A few days ago CNN host Piers Morgan got into it with the head of a gun-rights group. Now more than 87,000 people have signed an online petition demanding that Morgan, who is British, be deported for his “hostile attack against the U.S. Constitution.” But the First Amendment does not exempt British nationals, which means those signing the petition are also committing a hostile attack against the Constitution. The irony is probably lost on them.
Of course gun rights conservatives aren’t the only ones guilty of rationalizing reasons to disqualify or minimize the importance of other rights.
Gun opponents, of course, do precisely the opposite. Reciting a common talking point among advocates of gun control, The New York Times’ Nicholas Kristof recently wrote: “There’s a reasonable argument that the Second Amendment confers an individual right—to bear a musket. Beyond that, it’s more complicated.” A great many members of the press agree with him. But none of them would say: While the First Amendment arguably protects the right to a goose-feather quill, the Founding Fathers never imagined letting people have email, video games, or cable TV shows.
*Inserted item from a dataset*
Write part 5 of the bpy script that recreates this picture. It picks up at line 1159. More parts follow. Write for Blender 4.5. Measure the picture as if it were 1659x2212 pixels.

Liberals say many things about Second Amendment rights that they would not say about other rights. For instance: Nobody “needs” a semi-automatic rifle. True enough. But what other people need and do not need does not define what the government should and should not ban. Nobody needs Twitter, but it doesn’t follow that Congress may therefore outlaw tweeting. Liberals also point out, correctly, that no other nation has anything like the sort of gun rights – or gun mayhem—that America does. True also. But no other nation has an exclusionary rule, either. Anywhere else in the world, improperly obtained evidence will land you in the slammer. In the U.S., it will get you out. Uniqueness is not an indictment.
And of course we ought not forget that our politicians do the exact same thing. They claim a “gun problem” for which the only solution is to curb the right of access of law abiding Americans to guns, while crushing the 4th Amendment in new bills like FISA, or destroying all sense of due process with the killing of American citizens without trial.
If you’re not protecting all of our rights, you’re effectively protecting none of them.